Автоперсонаж мечтает о пренатальном существовании, находясь в котором можно избежать смерти, поскольку неродившемуся невозможно и умереть; другой способ нейтрализовать смерть – выйти из временной длительности, сблизить друг с другом момент рождения и момент смерти, что свойственно существам без продолжительных сроков жизни[583]. Потому столь часты насекомые как определяющие атмосферу этого поэтического мира[584] и вызывающие у автоперсонажа своеобразную зависть: «Я хотел бы быть букашкой, / что живет не больше суток…» (1965, № 21)[585]. Этот мотив парадоксально преломлен в недатированном четверостишии «Старшей сестре моей, скончавшейся в первые две недели своей жизни»: «Умерла ты, как бабочка, быстро, / не успев побывать наяву» (Т. 2. С. 261). Неразличимостью с насекомым-поденкой обозначается возможность обогнать, обмануть время. Так Аронзон реализует фигуру сравнения, преобразуя ее в тавтологический повтор; недаром найдены такие парадоксальные характеристики своего бытия: «…живу, как в матери дитя» (1967, № 80) или «…внутрь себя себя запрятать» (1968, № 88).

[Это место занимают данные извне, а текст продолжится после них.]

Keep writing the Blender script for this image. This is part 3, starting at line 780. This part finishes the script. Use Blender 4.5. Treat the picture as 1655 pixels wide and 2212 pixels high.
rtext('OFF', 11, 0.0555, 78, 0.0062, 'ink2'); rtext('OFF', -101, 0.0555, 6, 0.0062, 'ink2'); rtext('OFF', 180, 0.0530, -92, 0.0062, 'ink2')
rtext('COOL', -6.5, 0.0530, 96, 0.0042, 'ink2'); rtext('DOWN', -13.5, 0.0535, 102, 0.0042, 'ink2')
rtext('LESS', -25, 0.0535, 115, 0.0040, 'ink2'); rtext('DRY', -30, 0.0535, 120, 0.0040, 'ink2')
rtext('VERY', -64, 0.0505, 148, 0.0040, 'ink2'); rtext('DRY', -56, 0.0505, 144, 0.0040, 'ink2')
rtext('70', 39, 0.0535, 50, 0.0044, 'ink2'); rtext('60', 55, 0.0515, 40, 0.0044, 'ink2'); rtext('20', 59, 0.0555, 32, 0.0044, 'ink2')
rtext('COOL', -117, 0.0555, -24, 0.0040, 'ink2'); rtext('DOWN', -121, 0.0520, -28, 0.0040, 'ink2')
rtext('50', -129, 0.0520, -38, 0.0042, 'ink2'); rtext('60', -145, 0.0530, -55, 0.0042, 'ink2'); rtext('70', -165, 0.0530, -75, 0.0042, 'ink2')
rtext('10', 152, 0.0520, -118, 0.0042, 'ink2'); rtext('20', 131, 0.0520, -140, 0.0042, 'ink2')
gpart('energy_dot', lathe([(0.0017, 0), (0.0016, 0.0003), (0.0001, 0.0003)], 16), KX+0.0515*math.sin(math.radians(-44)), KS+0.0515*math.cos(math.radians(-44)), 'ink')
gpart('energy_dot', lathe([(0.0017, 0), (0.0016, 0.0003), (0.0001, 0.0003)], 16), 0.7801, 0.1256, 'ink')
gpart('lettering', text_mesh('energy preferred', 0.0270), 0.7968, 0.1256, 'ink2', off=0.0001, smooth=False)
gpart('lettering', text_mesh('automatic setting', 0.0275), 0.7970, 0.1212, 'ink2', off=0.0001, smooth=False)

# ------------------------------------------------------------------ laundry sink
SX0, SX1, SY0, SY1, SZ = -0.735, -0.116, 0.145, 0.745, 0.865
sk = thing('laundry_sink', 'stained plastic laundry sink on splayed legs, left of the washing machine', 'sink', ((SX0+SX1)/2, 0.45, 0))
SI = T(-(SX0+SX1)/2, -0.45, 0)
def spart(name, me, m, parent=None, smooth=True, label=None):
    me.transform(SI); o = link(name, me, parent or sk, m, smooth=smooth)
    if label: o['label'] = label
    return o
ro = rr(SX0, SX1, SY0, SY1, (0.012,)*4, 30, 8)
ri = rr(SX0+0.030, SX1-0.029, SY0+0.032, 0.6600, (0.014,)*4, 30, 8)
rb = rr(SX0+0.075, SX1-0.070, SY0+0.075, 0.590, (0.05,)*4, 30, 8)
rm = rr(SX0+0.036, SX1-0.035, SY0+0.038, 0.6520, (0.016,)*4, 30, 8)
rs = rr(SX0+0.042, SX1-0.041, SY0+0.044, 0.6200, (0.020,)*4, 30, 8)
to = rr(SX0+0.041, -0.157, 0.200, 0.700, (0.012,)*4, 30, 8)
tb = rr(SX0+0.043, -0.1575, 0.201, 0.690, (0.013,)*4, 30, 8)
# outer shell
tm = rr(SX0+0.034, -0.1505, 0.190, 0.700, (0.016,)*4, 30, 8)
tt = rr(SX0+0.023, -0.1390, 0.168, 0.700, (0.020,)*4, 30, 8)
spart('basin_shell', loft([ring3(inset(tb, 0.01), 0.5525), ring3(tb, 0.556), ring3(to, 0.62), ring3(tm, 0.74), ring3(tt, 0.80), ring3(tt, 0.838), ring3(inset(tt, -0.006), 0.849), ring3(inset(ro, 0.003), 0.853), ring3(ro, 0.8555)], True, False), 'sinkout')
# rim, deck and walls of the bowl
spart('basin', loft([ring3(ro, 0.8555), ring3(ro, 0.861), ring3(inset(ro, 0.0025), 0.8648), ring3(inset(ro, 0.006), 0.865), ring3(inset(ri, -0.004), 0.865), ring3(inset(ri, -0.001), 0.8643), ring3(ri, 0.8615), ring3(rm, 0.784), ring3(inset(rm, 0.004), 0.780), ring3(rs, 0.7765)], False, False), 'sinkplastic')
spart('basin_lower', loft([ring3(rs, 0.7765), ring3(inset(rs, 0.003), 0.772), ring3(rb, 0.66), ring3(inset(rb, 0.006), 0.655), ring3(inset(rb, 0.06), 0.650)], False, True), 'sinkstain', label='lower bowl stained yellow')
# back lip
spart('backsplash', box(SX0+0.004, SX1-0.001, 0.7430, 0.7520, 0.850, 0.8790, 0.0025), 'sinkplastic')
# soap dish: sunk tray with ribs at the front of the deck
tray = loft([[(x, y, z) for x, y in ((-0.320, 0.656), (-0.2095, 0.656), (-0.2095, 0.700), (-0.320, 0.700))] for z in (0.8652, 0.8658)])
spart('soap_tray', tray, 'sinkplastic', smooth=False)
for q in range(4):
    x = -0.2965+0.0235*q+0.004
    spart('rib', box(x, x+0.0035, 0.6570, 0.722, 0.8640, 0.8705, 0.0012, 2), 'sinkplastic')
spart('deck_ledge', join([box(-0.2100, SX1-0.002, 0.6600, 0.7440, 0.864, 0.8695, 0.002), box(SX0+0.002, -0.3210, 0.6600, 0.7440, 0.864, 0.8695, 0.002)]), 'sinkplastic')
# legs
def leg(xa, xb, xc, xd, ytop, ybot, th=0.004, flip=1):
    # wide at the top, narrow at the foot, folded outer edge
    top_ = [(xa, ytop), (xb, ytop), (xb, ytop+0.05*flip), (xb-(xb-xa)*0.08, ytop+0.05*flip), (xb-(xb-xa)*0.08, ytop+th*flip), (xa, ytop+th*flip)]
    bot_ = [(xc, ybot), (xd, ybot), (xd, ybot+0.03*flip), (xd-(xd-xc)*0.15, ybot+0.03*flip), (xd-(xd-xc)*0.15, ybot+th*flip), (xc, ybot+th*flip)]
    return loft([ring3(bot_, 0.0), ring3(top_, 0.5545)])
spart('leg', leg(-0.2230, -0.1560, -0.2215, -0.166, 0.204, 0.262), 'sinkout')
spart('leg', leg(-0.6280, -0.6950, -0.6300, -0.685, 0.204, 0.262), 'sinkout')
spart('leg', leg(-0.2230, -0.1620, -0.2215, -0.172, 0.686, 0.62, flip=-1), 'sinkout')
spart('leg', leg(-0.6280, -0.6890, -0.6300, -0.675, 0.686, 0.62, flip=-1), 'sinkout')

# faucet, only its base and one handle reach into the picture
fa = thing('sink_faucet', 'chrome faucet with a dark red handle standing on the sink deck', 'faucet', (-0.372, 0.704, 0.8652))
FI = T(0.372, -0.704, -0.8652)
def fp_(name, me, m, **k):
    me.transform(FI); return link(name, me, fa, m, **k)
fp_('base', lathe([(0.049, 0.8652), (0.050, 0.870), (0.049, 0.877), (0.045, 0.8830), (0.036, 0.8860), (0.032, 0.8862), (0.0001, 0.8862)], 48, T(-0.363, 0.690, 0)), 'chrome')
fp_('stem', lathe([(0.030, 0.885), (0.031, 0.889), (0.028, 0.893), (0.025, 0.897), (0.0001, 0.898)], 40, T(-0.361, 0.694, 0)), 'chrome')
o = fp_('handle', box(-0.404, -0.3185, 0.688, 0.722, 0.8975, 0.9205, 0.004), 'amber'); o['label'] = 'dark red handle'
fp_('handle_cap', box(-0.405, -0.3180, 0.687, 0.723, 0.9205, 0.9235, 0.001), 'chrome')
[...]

В мире Аронзона рождение понято скорее как несчастье, о чем свидетельствует окончание прозаического текста «Отдельная книга» (1966–1967, № 294): «Я бы не осмелился создать существо, хотя бы только потому, что зачатьем обрек бы его на страх перед смертью, не говоря уже о попутных несчастьях его быта» (Т. 2. С. 107). Для Аронзона свойственно «перекодировать» серьезную мысль в гротеск, что представлено на мрачной карикатуре, изображающей, как мать везет коляску-гроб – пугающее воплощение идеи совмещения рождения со смертью[586].

Иллюстрация 17
Последнее стихотворение Аронзона «Как хорошо в покинутых местах…» (№ 148, 149), как в его расширенном в 22 стиха, так и в восьмистрочном варианте, все построено на разного уровня тавтологиях – от композиционной (повторение двух последних строк строфы в следующей строфе; в сжатой версии действует более или менее точная кольцевая композиция) до речевой («мы идем за нами» и «себя мы наградили сами» – в большой версии № 148)[587]. Развернутая версия стихотворения стала основанием для мифологизации образа поэта в кругу родных и друзей, укрепив их «и без того твердую уверенность», что «Аронзон ушел из жизни добровольно» [Кукуй 2007: 386]. Восприятие стихотворения «задним числом определило факт и обстоятельство его рождения» [Там же: 387]: «смерть автора открыла дорогу бессмертию лирического героя» [Там же: 395], как точно воспроизводит исследователь логику этого мифа «второй культуры» Ленинграда – Петербурга. Но в созданном после гибели поэта мифе о нем оказалось неучтенным пророненное во втором стихотворении диптиха «Слава» (1967, № 80) желание: «…была бы смерть не запятой». Аронзон предостерегает от «почтения засмертной данью» «небывшего» человека (в образе которого отразилось понимание Аронзоном Хлебникова – см. стихотворение «Если б не был он, то где бы…», 1969, № 171), умудрившегося избежать как рождения, так и смерти и потому не запятнанного ни прижизненной, ни посмертной славой; «одевшись в Хлебникова» [Döring/Kukuj 2008: 368], таким «небывшим» Аронзон мыслит и себя – автоперсонажа.